Instructions for the task >> Begin with the first line below and retype each line exactly through the line containing "sc.render.engine = 'CYCLES'". Any pictures are to be left out.

Dataset section >>

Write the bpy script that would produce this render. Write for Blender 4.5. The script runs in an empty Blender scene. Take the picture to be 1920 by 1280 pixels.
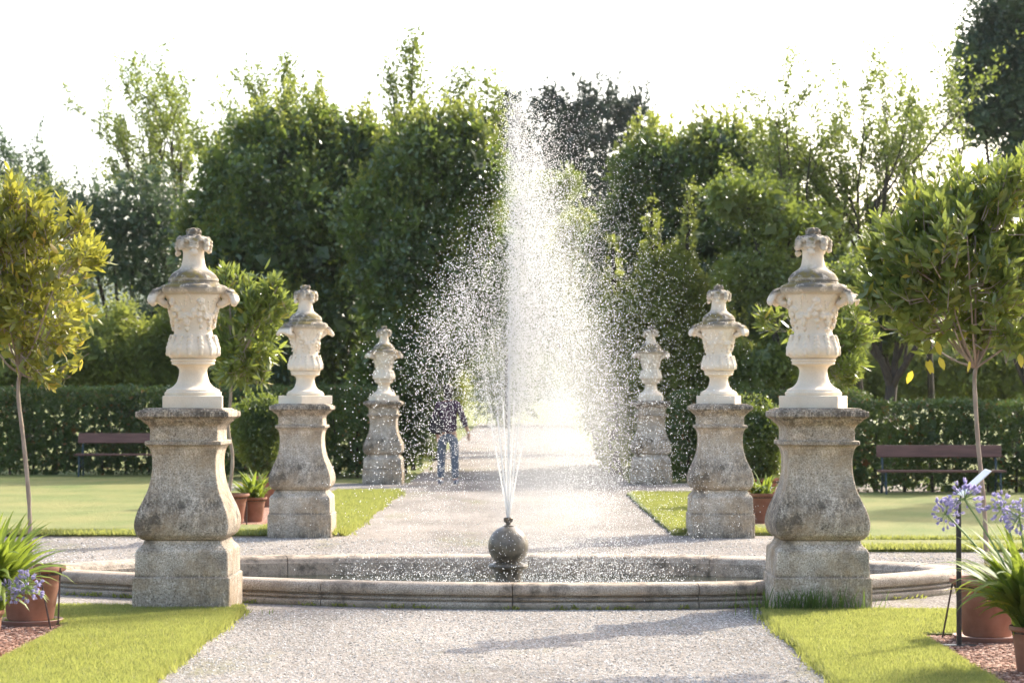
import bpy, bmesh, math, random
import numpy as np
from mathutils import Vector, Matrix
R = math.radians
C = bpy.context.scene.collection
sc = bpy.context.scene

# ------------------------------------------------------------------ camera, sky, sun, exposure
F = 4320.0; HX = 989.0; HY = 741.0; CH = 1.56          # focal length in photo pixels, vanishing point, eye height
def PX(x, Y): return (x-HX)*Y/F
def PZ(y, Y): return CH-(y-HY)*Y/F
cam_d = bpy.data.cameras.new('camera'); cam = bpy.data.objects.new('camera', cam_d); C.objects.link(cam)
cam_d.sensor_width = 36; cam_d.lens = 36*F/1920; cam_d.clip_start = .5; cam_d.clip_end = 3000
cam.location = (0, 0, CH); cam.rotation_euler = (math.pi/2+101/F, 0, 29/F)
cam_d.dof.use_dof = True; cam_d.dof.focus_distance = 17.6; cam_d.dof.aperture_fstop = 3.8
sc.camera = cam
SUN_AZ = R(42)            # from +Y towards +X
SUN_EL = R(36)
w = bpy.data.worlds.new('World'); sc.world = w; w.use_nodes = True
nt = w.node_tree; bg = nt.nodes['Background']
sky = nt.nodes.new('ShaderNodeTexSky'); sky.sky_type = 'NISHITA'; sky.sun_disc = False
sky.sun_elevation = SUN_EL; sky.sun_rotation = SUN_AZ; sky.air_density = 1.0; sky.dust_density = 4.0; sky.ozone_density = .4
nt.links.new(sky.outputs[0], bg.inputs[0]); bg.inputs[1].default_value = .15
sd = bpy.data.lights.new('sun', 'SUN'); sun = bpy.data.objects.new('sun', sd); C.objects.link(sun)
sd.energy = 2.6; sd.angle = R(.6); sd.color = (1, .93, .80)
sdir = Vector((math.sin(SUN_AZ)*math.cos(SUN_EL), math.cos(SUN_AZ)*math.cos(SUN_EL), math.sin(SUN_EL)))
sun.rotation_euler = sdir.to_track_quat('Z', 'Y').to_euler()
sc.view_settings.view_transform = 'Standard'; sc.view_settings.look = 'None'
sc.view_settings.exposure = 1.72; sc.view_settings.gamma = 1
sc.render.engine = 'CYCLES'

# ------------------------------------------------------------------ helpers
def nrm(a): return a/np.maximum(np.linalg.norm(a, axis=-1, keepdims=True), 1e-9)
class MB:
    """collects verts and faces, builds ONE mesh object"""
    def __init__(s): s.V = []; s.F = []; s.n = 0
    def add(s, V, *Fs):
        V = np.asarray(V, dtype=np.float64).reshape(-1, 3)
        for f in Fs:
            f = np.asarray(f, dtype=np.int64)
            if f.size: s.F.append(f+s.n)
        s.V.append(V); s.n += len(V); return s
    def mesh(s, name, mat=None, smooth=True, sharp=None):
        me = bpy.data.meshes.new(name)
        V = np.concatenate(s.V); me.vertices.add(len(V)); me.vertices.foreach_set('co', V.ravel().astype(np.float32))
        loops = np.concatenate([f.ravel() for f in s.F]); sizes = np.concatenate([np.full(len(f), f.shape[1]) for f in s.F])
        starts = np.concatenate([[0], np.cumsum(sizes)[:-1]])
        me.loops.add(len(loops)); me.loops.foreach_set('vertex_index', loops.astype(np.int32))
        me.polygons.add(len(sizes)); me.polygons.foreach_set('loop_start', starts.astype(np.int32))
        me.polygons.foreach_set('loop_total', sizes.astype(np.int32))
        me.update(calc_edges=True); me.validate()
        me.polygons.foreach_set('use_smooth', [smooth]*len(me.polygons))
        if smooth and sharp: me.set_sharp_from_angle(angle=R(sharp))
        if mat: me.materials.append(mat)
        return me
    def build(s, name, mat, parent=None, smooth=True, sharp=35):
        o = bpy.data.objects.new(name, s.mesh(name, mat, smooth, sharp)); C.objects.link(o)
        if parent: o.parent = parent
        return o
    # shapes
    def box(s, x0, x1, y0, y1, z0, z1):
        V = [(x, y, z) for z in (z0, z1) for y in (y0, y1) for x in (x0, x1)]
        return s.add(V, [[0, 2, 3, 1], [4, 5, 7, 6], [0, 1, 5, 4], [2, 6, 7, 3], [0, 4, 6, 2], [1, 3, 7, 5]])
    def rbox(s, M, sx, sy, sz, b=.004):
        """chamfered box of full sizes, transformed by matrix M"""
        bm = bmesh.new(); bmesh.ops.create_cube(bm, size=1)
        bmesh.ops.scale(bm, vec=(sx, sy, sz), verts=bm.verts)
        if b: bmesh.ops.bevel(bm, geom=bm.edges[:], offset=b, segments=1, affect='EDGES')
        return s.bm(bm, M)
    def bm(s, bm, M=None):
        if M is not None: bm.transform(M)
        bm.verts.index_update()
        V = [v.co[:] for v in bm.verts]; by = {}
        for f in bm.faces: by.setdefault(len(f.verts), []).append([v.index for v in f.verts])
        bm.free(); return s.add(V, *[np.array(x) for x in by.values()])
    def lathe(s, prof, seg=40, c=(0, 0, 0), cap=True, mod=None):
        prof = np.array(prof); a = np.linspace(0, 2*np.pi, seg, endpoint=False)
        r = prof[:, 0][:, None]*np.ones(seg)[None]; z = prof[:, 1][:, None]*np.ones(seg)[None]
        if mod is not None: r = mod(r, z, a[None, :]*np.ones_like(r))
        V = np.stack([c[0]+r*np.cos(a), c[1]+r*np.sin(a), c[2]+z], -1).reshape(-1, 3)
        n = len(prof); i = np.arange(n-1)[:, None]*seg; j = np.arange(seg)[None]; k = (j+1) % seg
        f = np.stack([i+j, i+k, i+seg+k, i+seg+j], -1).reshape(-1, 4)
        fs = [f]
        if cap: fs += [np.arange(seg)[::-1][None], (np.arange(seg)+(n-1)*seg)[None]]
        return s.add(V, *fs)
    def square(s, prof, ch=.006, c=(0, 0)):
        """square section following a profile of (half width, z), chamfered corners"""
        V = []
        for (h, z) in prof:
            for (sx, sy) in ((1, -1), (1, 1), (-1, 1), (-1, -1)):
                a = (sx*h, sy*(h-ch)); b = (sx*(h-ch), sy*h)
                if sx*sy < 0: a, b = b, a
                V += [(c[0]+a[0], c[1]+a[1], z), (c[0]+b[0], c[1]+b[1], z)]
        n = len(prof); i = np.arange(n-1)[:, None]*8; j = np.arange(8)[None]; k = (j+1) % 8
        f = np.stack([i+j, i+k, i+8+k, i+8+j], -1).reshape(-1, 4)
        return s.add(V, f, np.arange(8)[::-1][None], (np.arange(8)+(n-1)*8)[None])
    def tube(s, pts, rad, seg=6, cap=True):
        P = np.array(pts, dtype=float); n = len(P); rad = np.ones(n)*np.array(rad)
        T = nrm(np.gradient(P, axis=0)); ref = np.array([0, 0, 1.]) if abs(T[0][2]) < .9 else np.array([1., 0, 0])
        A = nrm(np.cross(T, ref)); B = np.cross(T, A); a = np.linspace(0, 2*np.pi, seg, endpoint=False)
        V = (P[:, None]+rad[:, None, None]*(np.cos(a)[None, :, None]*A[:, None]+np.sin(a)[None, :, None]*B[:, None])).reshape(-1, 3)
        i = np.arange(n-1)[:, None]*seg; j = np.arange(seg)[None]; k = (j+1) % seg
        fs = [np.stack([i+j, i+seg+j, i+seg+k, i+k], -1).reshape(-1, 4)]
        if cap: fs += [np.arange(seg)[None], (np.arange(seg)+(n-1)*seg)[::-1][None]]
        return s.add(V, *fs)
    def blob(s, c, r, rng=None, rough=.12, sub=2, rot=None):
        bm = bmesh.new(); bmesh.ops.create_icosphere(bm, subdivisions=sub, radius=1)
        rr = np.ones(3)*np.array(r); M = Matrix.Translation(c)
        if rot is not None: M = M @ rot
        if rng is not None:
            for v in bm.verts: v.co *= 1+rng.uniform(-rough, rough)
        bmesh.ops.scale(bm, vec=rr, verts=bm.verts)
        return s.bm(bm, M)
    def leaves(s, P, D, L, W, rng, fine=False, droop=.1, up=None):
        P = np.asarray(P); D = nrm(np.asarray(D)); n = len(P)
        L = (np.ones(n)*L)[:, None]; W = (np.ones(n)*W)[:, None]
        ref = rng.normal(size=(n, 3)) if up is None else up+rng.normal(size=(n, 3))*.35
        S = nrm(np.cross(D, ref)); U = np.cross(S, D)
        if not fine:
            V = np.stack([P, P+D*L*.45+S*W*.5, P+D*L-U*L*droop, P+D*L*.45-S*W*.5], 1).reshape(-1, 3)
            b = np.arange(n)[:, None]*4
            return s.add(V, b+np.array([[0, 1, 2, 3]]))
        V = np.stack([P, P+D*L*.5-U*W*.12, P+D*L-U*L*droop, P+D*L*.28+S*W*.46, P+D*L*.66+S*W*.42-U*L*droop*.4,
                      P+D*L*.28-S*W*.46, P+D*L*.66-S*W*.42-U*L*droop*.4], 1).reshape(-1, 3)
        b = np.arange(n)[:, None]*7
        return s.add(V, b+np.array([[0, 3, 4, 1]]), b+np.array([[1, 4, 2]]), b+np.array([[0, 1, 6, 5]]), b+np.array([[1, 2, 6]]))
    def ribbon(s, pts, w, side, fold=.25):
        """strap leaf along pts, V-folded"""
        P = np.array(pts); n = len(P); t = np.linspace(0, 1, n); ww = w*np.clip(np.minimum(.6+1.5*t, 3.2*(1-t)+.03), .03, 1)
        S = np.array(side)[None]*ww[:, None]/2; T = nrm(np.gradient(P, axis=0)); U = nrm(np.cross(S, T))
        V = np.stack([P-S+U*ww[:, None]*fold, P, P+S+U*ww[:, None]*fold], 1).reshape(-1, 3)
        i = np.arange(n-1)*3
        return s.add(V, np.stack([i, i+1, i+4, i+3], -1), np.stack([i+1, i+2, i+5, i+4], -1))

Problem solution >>
Write the bpy script that would produce this render. Write for Blender 4.5. The script runs in an empty Blender scene. Take the picture to be 1920 by 1280 pixels.
import bpy, bmesh, math, random
import numpy as np
from mathutils import Vector, Matrix
R = math.radians
C = bpy.context.scene.collection
sc = bpy.context.scene

# ------------------------------------------------------------------ camera, sky, sun, exposure
F = 4320.0; HX = 989.0; HY = 741.0; CH = 1.56          # focal length in photo pixels, vanishing point, eye height
def PX(x, Y): return (x-HX)*Y/F
def PZ(y, Y): return CH-(y-HY)*Y/F
cam_d = bpy.data.cameras.new('camera'); cam = bpy.data.objects.new('camera', cam_d); C.objects.link(cam)
cam_d.sensor_width = 36; cam_d.lens = 36*F/1920; cam_d.clip_start = .5; cam_d.clip_end = 3000
cam.location = (0, 0, CH); cam.rotation_euler = (math.pi/2+101/F, 0, 29/F)
cam_d.dof.use_dof = True; cam_d.dof.focus_distance = 17.6; cam_d.dof.aperture_fstop = 3.8
sc.camera = cam
SUN_AZ = R(42)            # from +Y towards +X
SUN_EL = R(36)
w = bpy.data.worlds.new('World'); sc.world = w; w.use_nodes = True
nt = w.node_tree; bg = nt.nodes['Background']
sky = nt.nodes.new('ShaderNodeTexSky'); sky.sky_type = 'NISHITA'; sky.sun_disc = False
sky.sun_elevation = SUN_EL; sky.sun_rotation = SUN_AZ; sky.air_density = 1.0; sky.dust_density = 4.0; sky.ozone_density = .4
nt.links.new(sky.outputs[0], bg.inputs[0]); bg.inputs[1].default_value = .15
sd = bpy.data.lights.new('sun', 'SUN'); sun = bpy.data.objects.new('sun', sd); C.objects.link(sun)
sd.energy = 2.6; sd.angle = R(.6); sd.color = (1, .93, .80)
sdir = Vector((math.sin(SUN_AZ)*math.cos(SUN_EL), math.cos(SUN_AZ)*math.cos(SUN_EL), math.sin(SUN_EL)))
sun.rotation_euler = sdir.to_track_quat('Z', 'Y').to_euler()
sc.view_settings.view_transform = 'Standard'; sc.view_settings.look = 'None'
sc.view_settings.exposure = 1.72; sc.view_settings.gamma = 1
sc.render.engine = 'CYCLES'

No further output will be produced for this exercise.